En efemérides redondas -en 2018 cumplió 40-, participé en una decena de homenajes colectivos, en los me reafirmé en mi convicción de que apostar por reformarla por sus procedimientos es el “maturity test” que atestiguará que estos años han sido de transformación definitiva del país del que veníamos, cambiándonos a mejor.
Me cuento además entre quienes leen las reflexiones aportadas por los demás colegas. Conjuntamente describen el pulso y la temperatura de la interpretación adulta de la Constitución, con plena mayoría de edad que hace tiempo dejó atrás el día en que, una vez, fue joven.
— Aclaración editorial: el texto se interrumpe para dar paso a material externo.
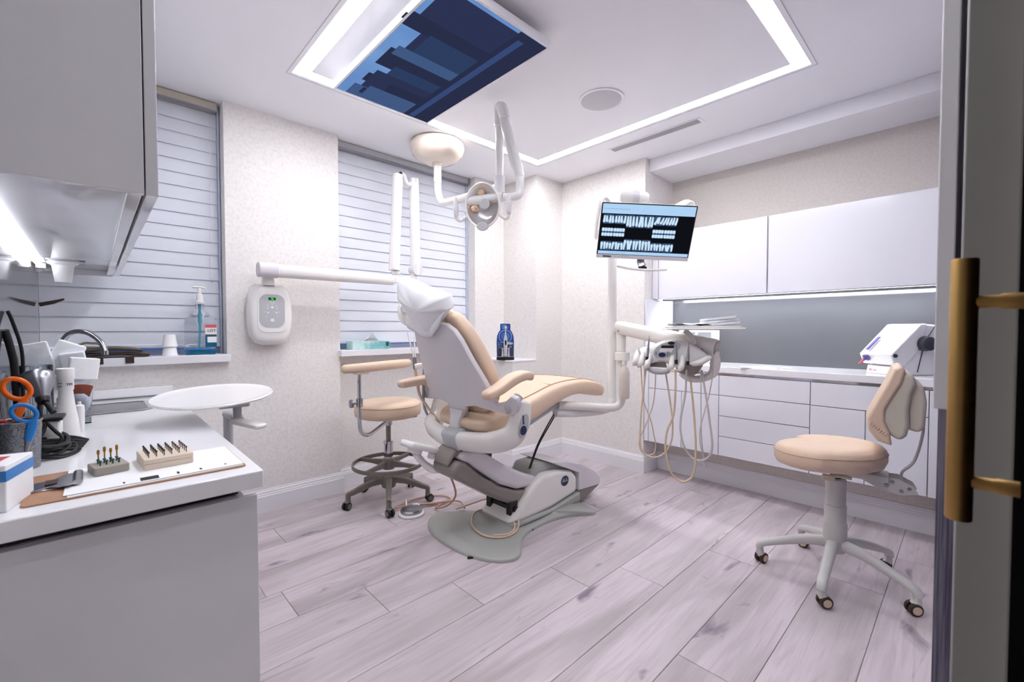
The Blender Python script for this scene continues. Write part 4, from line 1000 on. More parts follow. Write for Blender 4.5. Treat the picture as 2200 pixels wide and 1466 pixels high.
MB().tube(smooth([(1.62, 2.20, .058), (1.72, 2.18, .07), (1.83, 2.14, .085), (1.86, 2.02, .10), (1.80, 1.85, .075), (1.74, 1.77, .056), (1.66, 1.73, .050), (1.58, 1.75, .048), (1.53, 1.83, .050), (1.55, 1.95, .054), (1.64, 2.06, .058), (1.72, 2.08, .06), (1.78, 2.0, .062), (1.765, 1.86, .062), (1.70, 1.76, .058), (1.62, 1.735, .058), (1.555, 1.78, .058)], 8), .0058).build('hose', 'hose', fc_)

# ================================================================== ASSISTANT STOOL
def caster(parent, p, ang, m1, m2, m3, zt):
    x, y = p; c, s_ = math.cos(ang), math.sin(ang)
    ax = V((-s_, c, 0))
    fk = MB().sweep([(x, y, zt), (x, y, .055), (x+c*.008, y+s_*.008, .04)], [.024, .03, .036], [.024, .036, .04], up=tuple(ax), n=12, e=.7).build('caster_fork', m1, parent)
    for k in (-1, 1):
        q = V((x+c*.012, y+s_*.012, .026))
        MB().lathe([(.001, -.009), (.018, -.009), (.024, -.007), (.026, -.004), (.026, .006), (.024, .008)], q+ax*(.014*k), ax*k*-1, 20).build('caster_wheel', m2, fk)
        MB().lathe([(.001, 0), (.017, 0), (.017, .003)], q+ax*(.0235*k), ax*k*-1, 18).build('wheel_cap', m3, fk)
as_ = thing('assistant_stool', 'beige round assistant stool with foot ring and curved body support', 'stool', (1.452, 2.75, 0))
ac = (1.452, 2.75)
angs = [math.radians(170+72*k) for k in range(5)]
for a in angs:
    e1 = (ac[0]+.27*math.cos(a), ac[1]+.27*math.sin(a))
    d_ = V((math.cos(a), math.sin(a), 0))
    c0 = V((ac[0], ac[1], 0))
    MB().sweep([c0+d_*.03+V((0, 0, .155)), c0+d_*.12+V((0, 0, .145)), c0+d_*.24+V((0, 0, .105)), c0+d_*.275+V((0, 0, .095))], [.05, .042, .032, .026], [.05, .045, .035, .03], n=12, e=.5).build('leg', 'stoolbase', as_, bevel=.003)
    MB().cyl(e1+(.10,), e1+(.055,), .016).build('caster_stem', 'stoolbase', as_)
    caster(as_, e1, a+.6, 'stoolbase', 'rubber', 'stoolbase', .07)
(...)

Su lectura generalmente aceptada certifica su avanzada madurez, que se reivindica hace tiempo clamando por la normalización y desdramatización de su reforma y puesta en hora en una variedad de extremos que han sido puestos bajo el foco de la experiencia o la crítica.
Sí, lo reitero otra vez, es cierto que los más acendrados y pertinaces problemas históricos del constitucionalismo español -soberanía popular y sujeción del poder a Derecho; la “cuestión militar”; la “cuestión religiosa; la “cuestión territorial”- resultaron encauzados en su día, durante la Transición y el ciclo constituyente, con más astucia y provecho que nunca antes, dando lugar a compromisos que han venido operando durante décadas fecundas en modo que, concluimos, su rendimiento fue, ha sido y está siendo un éxito.
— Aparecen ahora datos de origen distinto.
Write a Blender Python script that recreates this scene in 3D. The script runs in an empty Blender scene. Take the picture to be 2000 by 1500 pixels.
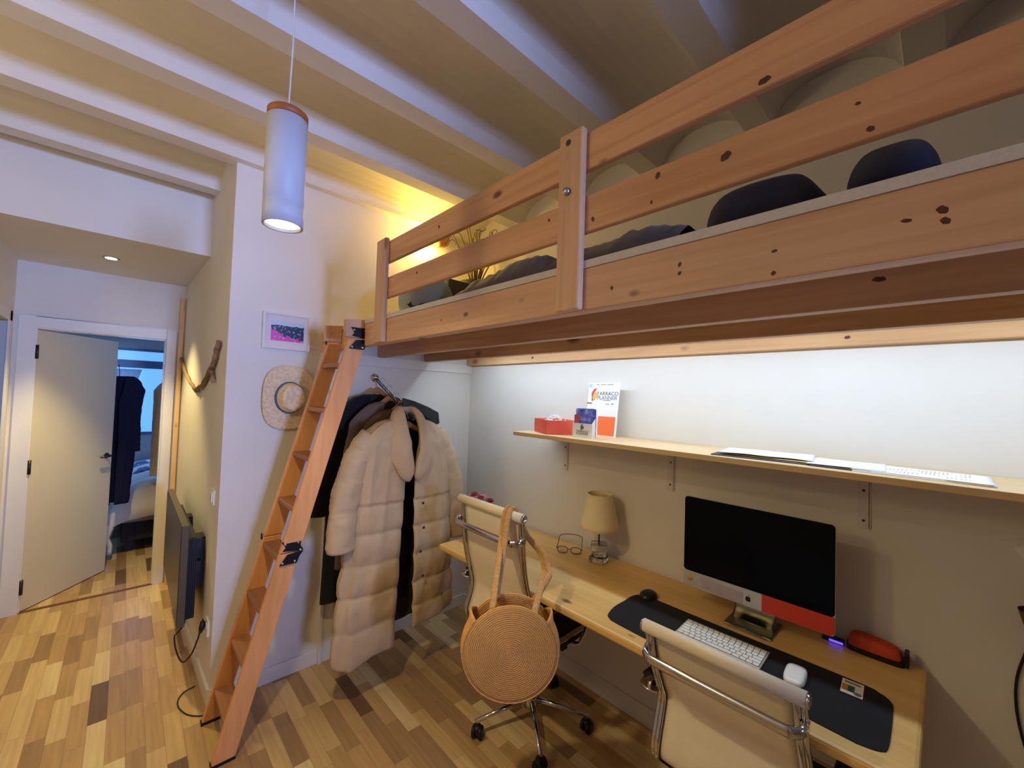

Mi diagnóstico, por tanto, es que a sus 42 la Constitución está viva y sigue siéndonos útil, en un país tan tremendo y complejo como el nuestro, para convivir bajo la ley en un orden que consagra y protege libertades por las que respira a diario el valor del pluralismo (Art. 1.1 CE) y nuestra diversidad constitutiva e irreductible.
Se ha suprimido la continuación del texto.